Воздействие японского этноса на окружающий мир в это время сказалось в постоянном и упорном давлении на этнос эмиси (айнов), не говоря уже о поглощении кумасо и хаято. В 581 г. некоторые вожди эмиси носили японские имена [Nihongi, XX, 8]. Японский этнос принял непосредственное, хотя, по-видимому, недолгое и неширокое, участие в этнической истории Южной Кореи, куда переселились некоторые японские кланы [Ueda, 1962].
Итак, этнос тесными взаимными узами связан с обществом и культурой. Перейдем же к рассмотрению этих категорий. Советские японоведы давно определили раннегосударственный строй Японии как феодальный [60] . Возникновение раннефеодального государства Японии связывалось с серединой IV в. [Всемирная история, 1957, с. 52], а позднее, после разработки проблемы образования Ематай — даже с III в. [Конрад, 1974, с. 369]. В период со второй половины VII в. феодальные отношения стали господствующими и приобрели адекватное политическое оформление. «Весь VII век истории Японии проходит в борьбе за утверждение именно феодализма» [Конрад, 1974(1), с. 373]. Однако путь к такому выводу не простой, поэтому целесообразно остановиться на наиболее важных пунктах исходной ситуации, перехода и оформления нового общества.
60
2 Известные колебания были лишь в отношении датировки начала феодальной поры, и то лишь постольку, поскольку поздним считалось само появление государственности в Японии. Так, О. Плетнер датировал начало феодализма в Японии серединой X в. [Плетнер, 1929, с. 177].

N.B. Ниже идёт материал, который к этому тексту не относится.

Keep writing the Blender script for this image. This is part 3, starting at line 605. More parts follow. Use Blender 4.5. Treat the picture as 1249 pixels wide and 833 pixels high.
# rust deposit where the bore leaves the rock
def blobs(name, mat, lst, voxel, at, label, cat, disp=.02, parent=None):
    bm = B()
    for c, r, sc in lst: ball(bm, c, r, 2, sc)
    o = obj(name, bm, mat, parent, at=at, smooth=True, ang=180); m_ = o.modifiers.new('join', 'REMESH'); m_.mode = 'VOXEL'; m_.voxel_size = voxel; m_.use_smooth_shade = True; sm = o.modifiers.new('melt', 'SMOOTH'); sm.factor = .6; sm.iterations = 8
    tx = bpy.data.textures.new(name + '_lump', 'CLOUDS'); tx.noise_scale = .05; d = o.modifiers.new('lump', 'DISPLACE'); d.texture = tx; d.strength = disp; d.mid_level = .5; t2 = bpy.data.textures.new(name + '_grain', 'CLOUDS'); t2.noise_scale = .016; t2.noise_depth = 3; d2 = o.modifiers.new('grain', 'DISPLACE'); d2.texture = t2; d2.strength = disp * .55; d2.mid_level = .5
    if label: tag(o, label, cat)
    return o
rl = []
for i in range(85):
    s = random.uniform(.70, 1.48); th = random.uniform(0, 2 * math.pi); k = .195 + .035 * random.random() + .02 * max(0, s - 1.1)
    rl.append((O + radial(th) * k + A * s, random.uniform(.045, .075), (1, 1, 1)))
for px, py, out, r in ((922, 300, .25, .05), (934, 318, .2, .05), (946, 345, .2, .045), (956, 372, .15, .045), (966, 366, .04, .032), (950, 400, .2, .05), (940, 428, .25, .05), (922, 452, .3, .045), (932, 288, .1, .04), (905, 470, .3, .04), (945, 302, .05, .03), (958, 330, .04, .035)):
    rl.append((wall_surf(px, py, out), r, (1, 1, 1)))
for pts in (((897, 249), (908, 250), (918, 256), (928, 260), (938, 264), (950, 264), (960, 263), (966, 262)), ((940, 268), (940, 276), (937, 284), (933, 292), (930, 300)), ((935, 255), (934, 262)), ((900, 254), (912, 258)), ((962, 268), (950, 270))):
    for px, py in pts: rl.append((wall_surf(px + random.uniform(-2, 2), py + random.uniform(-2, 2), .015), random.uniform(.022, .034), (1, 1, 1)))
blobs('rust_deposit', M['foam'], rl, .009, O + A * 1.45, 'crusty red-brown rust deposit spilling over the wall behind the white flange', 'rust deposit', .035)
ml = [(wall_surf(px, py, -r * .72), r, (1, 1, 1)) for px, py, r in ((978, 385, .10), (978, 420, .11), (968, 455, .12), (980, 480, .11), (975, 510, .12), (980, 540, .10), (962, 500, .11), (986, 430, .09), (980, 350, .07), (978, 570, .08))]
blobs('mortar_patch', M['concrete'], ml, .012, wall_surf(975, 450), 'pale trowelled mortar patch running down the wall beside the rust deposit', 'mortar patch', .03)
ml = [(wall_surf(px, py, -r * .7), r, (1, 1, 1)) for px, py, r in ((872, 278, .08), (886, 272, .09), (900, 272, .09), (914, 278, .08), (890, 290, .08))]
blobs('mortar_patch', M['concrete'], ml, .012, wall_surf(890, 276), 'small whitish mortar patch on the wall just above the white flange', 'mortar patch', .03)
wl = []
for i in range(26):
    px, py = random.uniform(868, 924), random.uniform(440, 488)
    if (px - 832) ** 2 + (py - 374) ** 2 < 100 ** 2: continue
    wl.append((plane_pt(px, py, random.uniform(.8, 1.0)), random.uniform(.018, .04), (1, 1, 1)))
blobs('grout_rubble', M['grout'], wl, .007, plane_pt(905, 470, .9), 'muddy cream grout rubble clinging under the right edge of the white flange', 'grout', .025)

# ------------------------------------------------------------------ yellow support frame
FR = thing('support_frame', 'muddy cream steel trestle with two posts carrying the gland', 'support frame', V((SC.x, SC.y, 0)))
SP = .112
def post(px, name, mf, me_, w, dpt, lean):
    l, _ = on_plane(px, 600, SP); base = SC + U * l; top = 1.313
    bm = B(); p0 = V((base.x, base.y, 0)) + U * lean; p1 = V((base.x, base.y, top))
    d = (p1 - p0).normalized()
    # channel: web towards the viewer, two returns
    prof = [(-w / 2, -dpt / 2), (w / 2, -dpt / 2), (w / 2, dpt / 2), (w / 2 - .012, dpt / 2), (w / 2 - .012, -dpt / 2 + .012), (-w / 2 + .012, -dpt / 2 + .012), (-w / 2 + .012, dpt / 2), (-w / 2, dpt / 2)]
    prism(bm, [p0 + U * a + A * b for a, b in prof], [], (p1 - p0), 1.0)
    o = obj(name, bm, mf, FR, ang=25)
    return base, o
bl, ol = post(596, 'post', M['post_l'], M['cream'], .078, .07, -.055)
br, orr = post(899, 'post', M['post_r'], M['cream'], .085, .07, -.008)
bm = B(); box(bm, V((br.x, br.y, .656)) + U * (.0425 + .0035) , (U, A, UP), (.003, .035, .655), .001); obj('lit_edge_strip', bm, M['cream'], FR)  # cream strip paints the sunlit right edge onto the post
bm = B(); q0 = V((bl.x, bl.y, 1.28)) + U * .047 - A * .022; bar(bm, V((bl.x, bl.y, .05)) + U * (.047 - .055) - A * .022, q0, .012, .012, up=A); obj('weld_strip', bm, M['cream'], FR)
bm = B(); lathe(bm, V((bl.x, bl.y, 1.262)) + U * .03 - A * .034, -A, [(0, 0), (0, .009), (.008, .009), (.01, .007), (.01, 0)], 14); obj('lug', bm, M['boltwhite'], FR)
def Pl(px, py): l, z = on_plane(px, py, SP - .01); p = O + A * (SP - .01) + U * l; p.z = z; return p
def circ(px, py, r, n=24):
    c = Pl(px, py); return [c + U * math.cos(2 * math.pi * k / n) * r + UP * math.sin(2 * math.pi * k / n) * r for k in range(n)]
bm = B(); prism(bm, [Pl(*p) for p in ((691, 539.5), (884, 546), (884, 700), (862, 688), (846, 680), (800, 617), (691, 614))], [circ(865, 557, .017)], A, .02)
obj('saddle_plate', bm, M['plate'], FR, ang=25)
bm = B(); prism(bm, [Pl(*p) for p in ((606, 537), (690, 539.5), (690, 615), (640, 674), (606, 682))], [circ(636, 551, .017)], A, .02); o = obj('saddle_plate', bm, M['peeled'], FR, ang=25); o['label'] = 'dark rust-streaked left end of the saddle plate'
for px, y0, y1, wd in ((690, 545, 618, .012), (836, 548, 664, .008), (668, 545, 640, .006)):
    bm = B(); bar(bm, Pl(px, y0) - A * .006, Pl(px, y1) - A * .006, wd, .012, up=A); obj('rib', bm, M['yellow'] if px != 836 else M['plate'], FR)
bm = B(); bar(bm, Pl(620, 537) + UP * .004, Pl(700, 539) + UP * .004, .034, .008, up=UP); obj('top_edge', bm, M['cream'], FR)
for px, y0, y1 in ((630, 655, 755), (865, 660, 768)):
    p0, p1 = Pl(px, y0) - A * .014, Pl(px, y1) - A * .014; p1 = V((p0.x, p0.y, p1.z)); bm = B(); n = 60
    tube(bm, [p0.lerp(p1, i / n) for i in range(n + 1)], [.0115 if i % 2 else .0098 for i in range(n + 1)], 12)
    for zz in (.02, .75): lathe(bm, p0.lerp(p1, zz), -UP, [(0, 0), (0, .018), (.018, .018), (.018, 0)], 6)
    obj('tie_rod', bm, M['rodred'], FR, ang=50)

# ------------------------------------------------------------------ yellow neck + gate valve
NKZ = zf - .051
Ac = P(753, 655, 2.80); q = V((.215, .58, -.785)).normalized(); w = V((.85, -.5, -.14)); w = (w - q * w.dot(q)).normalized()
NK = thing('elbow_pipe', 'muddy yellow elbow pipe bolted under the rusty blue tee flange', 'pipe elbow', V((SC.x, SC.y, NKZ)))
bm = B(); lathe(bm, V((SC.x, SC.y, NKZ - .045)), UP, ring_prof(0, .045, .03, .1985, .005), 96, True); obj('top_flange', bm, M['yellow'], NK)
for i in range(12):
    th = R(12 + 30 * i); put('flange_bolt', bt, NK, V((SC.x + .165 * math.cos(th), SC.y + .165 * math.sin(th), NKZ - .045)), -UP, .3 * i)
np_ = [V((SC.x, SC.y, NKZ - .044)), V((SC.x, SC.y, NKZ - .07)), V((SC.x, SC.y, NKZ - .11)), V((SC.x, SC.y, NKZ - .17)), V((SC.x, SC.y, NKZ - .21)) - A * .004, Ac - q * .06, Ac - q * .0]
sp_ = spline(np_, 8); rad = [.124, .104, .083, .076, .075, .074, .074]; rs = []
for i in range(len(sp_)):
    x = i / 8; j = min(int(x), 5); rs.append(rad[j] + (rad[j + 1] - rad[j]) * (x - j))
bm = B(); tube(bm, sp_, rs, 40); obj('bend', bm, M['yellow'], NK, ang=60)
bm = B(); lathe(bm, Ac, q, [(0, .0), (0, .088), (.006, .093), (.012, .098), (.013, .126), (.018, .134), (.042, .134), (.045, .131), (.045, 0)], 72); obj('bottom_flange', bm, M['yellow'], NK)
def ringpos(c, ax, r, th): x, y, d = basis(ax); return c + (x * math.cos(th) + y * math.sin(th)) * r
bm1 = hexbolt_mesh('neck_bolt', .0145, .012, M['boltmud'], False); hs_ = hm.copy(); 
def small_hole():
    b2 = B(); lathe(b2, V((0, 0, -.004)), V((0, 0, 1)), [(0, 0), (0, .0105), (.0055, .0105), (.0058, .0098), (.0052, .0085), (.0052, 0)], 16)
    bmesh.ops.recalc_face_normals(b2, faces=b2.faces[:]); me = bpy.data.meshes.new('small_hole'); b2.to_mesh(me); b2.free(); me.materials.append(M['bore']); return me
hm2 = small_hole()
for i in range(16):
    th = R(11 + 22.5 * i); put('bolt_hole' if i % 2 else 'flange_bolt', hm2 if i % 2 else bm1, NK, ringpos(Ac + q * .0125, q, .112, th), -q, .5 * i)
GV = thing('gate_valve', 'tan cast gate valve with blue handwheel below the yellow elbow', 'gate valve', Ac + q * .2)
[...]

Разложение первобытнообщинного строя в Ямато началось с изживания коллективного хозяйства и коллективного распределения продукта. Возможность такого изживания была обусловлена конкретным уровнем развития земледелия: усовершенствованием железных земледельческих орудий, достигнутым еще в III–IV вв., и победой поливного рисосеяния. Усовершенствование земледельческих орудий на той стадии делало ненужным совместный труд землепашцев. Победа поливного рисосеяния на сравнительно небольших— в силу природных условий архипелага — полях открывала широкие возможности для приложения труда отдельных семей, обеспечивая высокую урожайность ценного продукта. Однако оросительная система, без которой невозможно существование поливного рисосеяния, требовала сохранения известного общественного контроля хотя бы над некоторыми производственными процессами.
Существенным следствием отмирания коллективизма стал труд малой семьи, о котором К. Маркс писал, что «это — парцеллярный труд как источник частного присвоения. Он дает почву для накопления движимого имущества, например скота, денег, а иногда даже рабов или крепостных… Вот элемент, разлагающий первобытное экономическое и социальное равенство» [Маркс, т. 19, с. 419]. В Ямато парцеллярный труд привел к накоплению зерна и рабов. Упрочение имущественного неравенства стало первым шагом к классообразованию.